The repression against the students occupying their schools has been particularly violent and unlawful: In Brasilia, judge Alex Costa de Oliveira authorized the use of torture against adolescents to vacate a school. He allowed military police to surrounded schools, cut the supply of water, electricity and gas, as well as to prevent the entry of food and visitors. He allowed in his court order the use of noise at night to prevent student from sleeping. The high school student Ana Júlia Ribeiro, 16 in a historic speech in the Legislative Assembly of Parana state said that students know what they are fighting for. “We’re not fooling around. Our banner is education. We are movement that worries about future generations, about society and about the future of the country, “she said, visibly emotionally moved.

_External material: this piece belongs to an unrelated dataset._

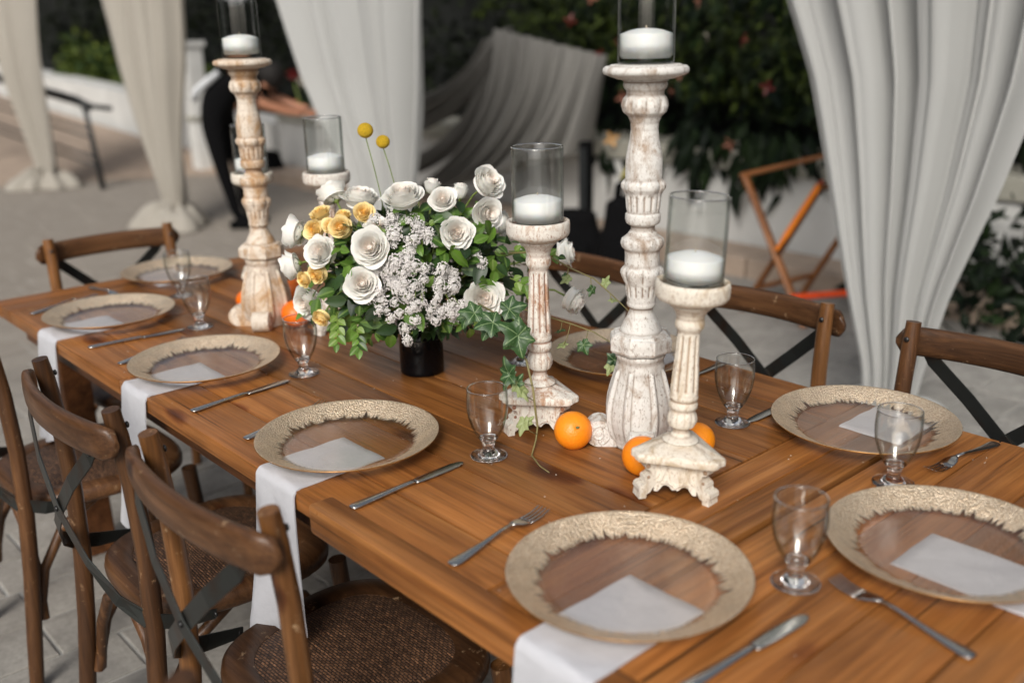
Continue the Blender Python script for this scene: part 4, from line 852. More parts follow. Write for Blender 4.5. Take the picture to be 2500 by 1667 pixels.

“In addition, they want to prevent the discussion of gender issues in schools, preventing a healthy discussion about sex education and gender equality” claimed Camila Lanes, President of the high school trade unions. With the the slogan “occupy and Resist”, students from all corners of Brazil reaffirmed the hope of better days in the country and even under the heel of institutionalized violence in post-coup Brazil, promise to defend public education until the end.